What is asked:
Can you transcribe every line exactly and leave the pictures behind?

Given data:
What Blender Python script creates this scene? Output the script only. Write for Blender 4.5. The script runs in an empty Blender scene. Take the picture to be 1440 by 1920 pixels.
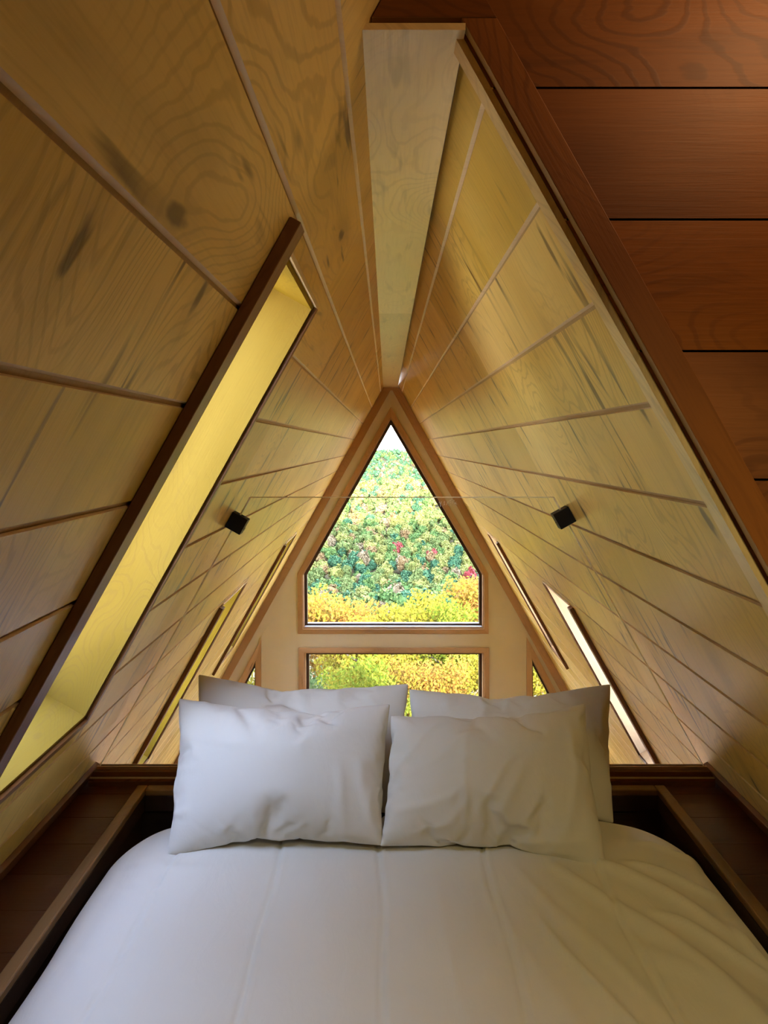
import bpy, bmesh, math, random
import numpy as np
from mathutils import Vector, Matrix, noise
from mathutils.geometry import tessellate_polygon

random.seed(7)
rng = np.random.default_rng(7)
sc = bpy.context.scene
COL = sc.collection

# ------------------------------------------------------------------ frame of reference
F = 1330.0                      # focal length in pixels of the 1440 x 1920 picture
CX, CY = 725.0, 836.0           # where the long axis of the room vanishes
EYE = 1.2                       # eye height above the loft floor
X0, A, T = 0.054, 0.4695, 1.795 # room axis, half width at eye height, rise of the slopes
SN, CS = 0.8736, 0.4867
YFAR = 8.2
YG = 2.53                       # glass railing
YPART = 1.175                   # partition face

def gx(px, d): return (px - CX) / F * d
def gz(py, d): return EYE + (CY - py) / F * d

def SL(sg, y, s, o=0.0):
    """point on a roof slope: s up the slope from eye height, o outward"""
    return Vector((X0 + sg * (A - s * CS + o * SN), y, EYE + s * SN + o * CS))

# ------------------------------------------------------------------ object helpers
def tag(o, label=None, cat=None, group=None, kind=None):
    if label: o['label'] = label
    if cat: o['category'] = cat
    if group: o['group'] = group
    if kind: o['kind'] = kind
    return o

def empty(name, loc=(0, 0, 0)):
    o = bpy.data.objects.new(name, None)
    o.location = loc
    COL.objects.link(o)
    return o

class MB:
    """collects polygons with uv (metres; v runs along the grain), a plank number and a material slot"""
    def __init__(s):
        s.v, s.f, s.uv, s.pl, s.mi = [], [], [], [], []
    def poly(s, pts, uvs=None, plank=0.0, mi=0):
        b = len(s.v)
        s.v += [tuple(p) for p in pts]
        s.f.append(tuple(range(b, b + len(pts))))
        s.uv += [tuple(u) for u in (uvs or [(0, 0)] * len(pts))]
        s.pl.append(plank); s.mi.append(mi)
    def prism(s, poly, mp, o0, o1, uvf=None, plank=0.0, mi=0, holes=(), emi=None, fs=None):
        """poly: 2d outline, mp(p, o) -> point; slab between o0 and o1, with holes"""
        uvf = uvf or (lambda p: p)
        fs = fs or (lambda p: p)
        loops = [list(poly)] + [list(h) for h in holes]
        if holes:
            flat = [p for l in loops for p in l]
            tris = tessellate_polygon([[Vector((p[0], p[1], 0)) for p in l] for l in loops])
            for t in tris:
                q = [flat[i] for i in t]
                s.poly([mp(p, o0) for p in q], [uvf(p) for p in q], plank, mi)
                s.poly([mp(p, o1) for p in q[::-1]], [uvf(p) for p in q[::-1]], plank, mi)
        else:
            s.poly([mp(fs(p), o0) for p in poly], [uvf(fs(p)) for p in poly], plank, mi)
            s.poly([mp(p, o1) for p in poly[::-1]], [uvf(p) for p in poly[::-1]], plank, mi)
        for l in loops:
            for i in range(len(l)):
                a, b = l[i], l[(i + 1) % len(l)]
                ua, ub = uvf(a), uvf(b)
                dt = abs(o1 - o0)
                s.poly([mp(fs(a), o0), mp(fs(b), o0), mp(b, o1), mp(a, o1)],
                       [ua, ub, (ub[0] + dt, ub[1]), (ua[0] + dt, ua[1])], plank, mi if emi is None else emi)
    def box(s, lo, hi, grain=0, plank=0.0, mi=0):
        x0, y0, z0 = lo; x1, y1, z1 = hi
        c = [(x0,y0,z0),(x1,y0,z0),(x1,y1,z0),(x0,y1,z0),(x0,y0,z1),(x1,y0,z1),(x1,y1,z1),(x0,y1,z1)]
        for q in ((3,2,1,0),(4,5,6,7),(0,1,5,4),(1,2,6,5),(2,3,7,6),(3,0,4,7)):
            p = [c[i] for i in q]
            o = [k for k in range(3) if k != grain]
            s.poly(p, [(a[o[0]] + a[o[1]], a[grain]) for a in p], plank, mi)
    def build(s, name, mats, parent=None, kind=None, bevel=0, smooth=False):
        me = bpy.data.meshes.new(name)
        me.from_pydata(s.v, [], s.f)
        uvl = me.uv_layers.new(name='UVMap')
        uvl.data.foreach_set('uv', np.array(s.uv, dtype=np.float32).ravel())
        at = me.attributes.new('plank', 'FLOAT', 'FACE')
        at.data.foreach_set('value', np.array(s.pl, dtype=np.float32))
        me.polygons.foreach_set('material_index', np.array(s.mi, dtype=np.int32))
        if not isinstance(mats, (list, tuple)): mats = [mats]
        for m in mats: me.materials.append(m)
        bm = bmesh.new(); bm.from_mesh(me)
        bmesh.ops.remove_doubles(bm, verts=bm.verts, dist=1e-6)
        bmesh.ops.recalc_face_normals(bm, faces=bm.faces)
        bm.to_mesh(me); bm.free()
        if smooth: me.polygons.foreach_set('use_smooth', np.ones(len(me.polygons), dtype=bool))
        o = bpy.data.objects.new(name, me)
        COL.objects.link(o)
        if parent: o.parent = parent
        if kind: o['kind'] = kind
        if bevel:
            b = o.modifiers.new('bevel', 'BEVEL'); b.width = bevel; b.segments = 2; b.limit_method = 'ANGLE'
        return o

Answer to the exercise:
What Blender Python script creates this scene? Output the script only. Write for Blender 4.5. The script runs in an empty Blender scene. Take the picture to be 1440 by 1920 pixels.
import bpy, bmesh, math, random
import numpy as np
from mathutils import Vector, Matrix, noise
from mathutils.geometry import tessellate_polygon

random.seed(7)
rng = np.random.default_rng(7)
sc = bpy.context.scene
COL = sc.collection

# ------------------------------------------------------------------ frame of reference
F = 1330.0                      # focal length in pixels of the 1440 x 1920 picture
CX, CY = 725.0, 836.0           # where the long axis of the room vanishes
EYE = 1.2                       # eye height above the loft floor
X0, A, T = 0.054, 0.4695, 1.795 # room axis, half width at eye height, rise of the slopes
SN, CS = 0.8736, 0.4867
YFAR = 8.2
YG = 2.53                       # glass railing
YPART = 1.175                   # partition face

def gx(px, d): return (px - CX) / F * d
def gz(py, d): return EYE + (CY - py) / F * d

def SL(sg, y, s, o=0.0):
    """point on a roof slope: s up the slope from eye height, o outward"""
    return Vector((X0 + sg * (A - s * CS + o * SN), y, EYE + s * SN + o * CS))

# ------------------------------------------------------------------ object helpers
def tag(o, label=None, cat=None, group=None, kind=None):
    if label: o['label'] = label
    if cat: o['category'] = cat
    if group: o['group'] = group
    if kind: o['kind'] = kind
    return o

def empty(name, loc=(0, 0, 0)):
    o = bpy.data.objects.new(name, None)
    o.location = loc
    COL.objects.link(o)
    return o

class MB:
    """collects polygons with uv (metres; v runs along the grain), a plank number and a material slot"""
    def __init__(s):
        s.v, s.f, s.uv, s.pl, s.mi = [], [], [], [], []
    def poly(s, pts, uvs=None, plank=0.0, mi=0):
        b = len(s.v)
        s.v += [tuple(p) for p in pts]
        s.f.append(tuple(range(b, b + len(pts))))
        s.uv += [tuple(u) for u in (uvs or [(0, 0)] * len(pts))]
        s.pl.append(plank); s.mi.append(mi)
    def prism(s, poly, mp, o0, o1, uvf=None, plank=0.0, mi=0, holes=(), emi=None, fs=None):
        """poly: 2d outline, mp(p, o) -> point; slab between o0 and o1, with holes"""
        uvf = uvf or (lambda p: p)
        fs = fs or (lambda p: p)
        loops = [list(poly)] + [list(h) for h in holes]
        if holes:
            flat = [p for l in loops for p in l]
            tris = tessellate_polygon([[Vector((p[0], p[1], 0)) for p in l] for l in loops])
            for t in tris:
                q = [flat[i] for i in t]
                s.poly([mp(p, o0) for p in q], [uvf(p) for p in q], plank, mi)
                s.poly([mp(p, o1) for p in q[::-1]], [uvf(p) for p in q[::-1]], plank, mi)
        else:
            s.poly([mp(fs(p), o0) for p in poly], [uvf(fs(p)) for p in poly], plank, mi)
            s.poly([mp(p, o1) for p in poly[::-1]], [uvf(p) for p in poly[::-1]], plank, mi)
        for l in loops:
            for i in range(len(l)):
                a, b = l[i], l[(i + 1) % len(l)]
                ua, ub = uvf(a), uvf(b)
                dt = abs(o1 - o0)
                s.poly([mp(fs(a), o0), mp(fs(b), o0), mp(b, o1), mp(a, o1)],
                       [ua, ub, (ub[0] + dt, ub[1]), (ua[0] + dt, ua[1])], plank, mi if emi is None else emi)
    def box(s, lo, hi, grain=0, plank=0.0, mi=0):
        x0, y0, z0 = lo; x1, y1, z1 = hi
        c = [(x0,y0,z0),(x1,y0,z0),(x1,y1,z0),(x0,y1,z0),(x0,y0,z1),(x1,y0,z1),(x1,y1,z1),(x0,y1,z1)]
        for q in ((3,2,1,0),(4,5,6,7),(0,1,5,4),(1,2,6,5),(2,3,7,6),(3,0,4,7)):
            p = [c[i] for i in q]
            o = [k for k in range(3) if k != grain]
            s.poly(p, [(a[o[0]] + a[o[1]], a[grain]) for a in p], plank, mi)
    def build(s, name, mats, parent=None, kind=None, bevel=0, smooth=False):
        me = bpy.data.meshes.new(name)
        me.from_pydata(s.v, [], s.f)
        uvl = me.uv_layers.new(name='UVMap')
        uvl.data.foreach_set('uv', np.array(s.uv, dtype=np.float32).ravel())
        at = me.attributes.new('plank', 'FLOAT', 'FACE')
        at.data.foreach_set('value', np.array(s.pl, dtype=np.float32))
        me.polygons.foreach_set('material_index', np.array(s.mi, dtype=np.int32))
        if not isinstance(mats, (list, tuple)): mats = [mats]
        for m in mats: me.materials.append(m)
        bm = bmesh.new(); bm.from_mesh(me)
        bmesh.ops.remove_doubles(bm, verts=bm.verts, dist=1e-6)
        bmesh.ops.recalc_face_normals(bm, faces=bm.faces)
        bm.to_mesh(me); bm.free()
        if smooth: me.polygons.foreach_set('use_smooth', np.ones(len(me.polygons), dtype=bool))
        o = bpy.data.objects.new(name, me)
        COL.objects.link(o)
        if parent: o.parent = parent
        if kind: o['kind'] = kind
        if bevel:
            b = o.modifiers.new('bevel', 'BEVEL'); b.width = bevel; b.segments = 2; b.limit_method = 'ANGLE'
        return o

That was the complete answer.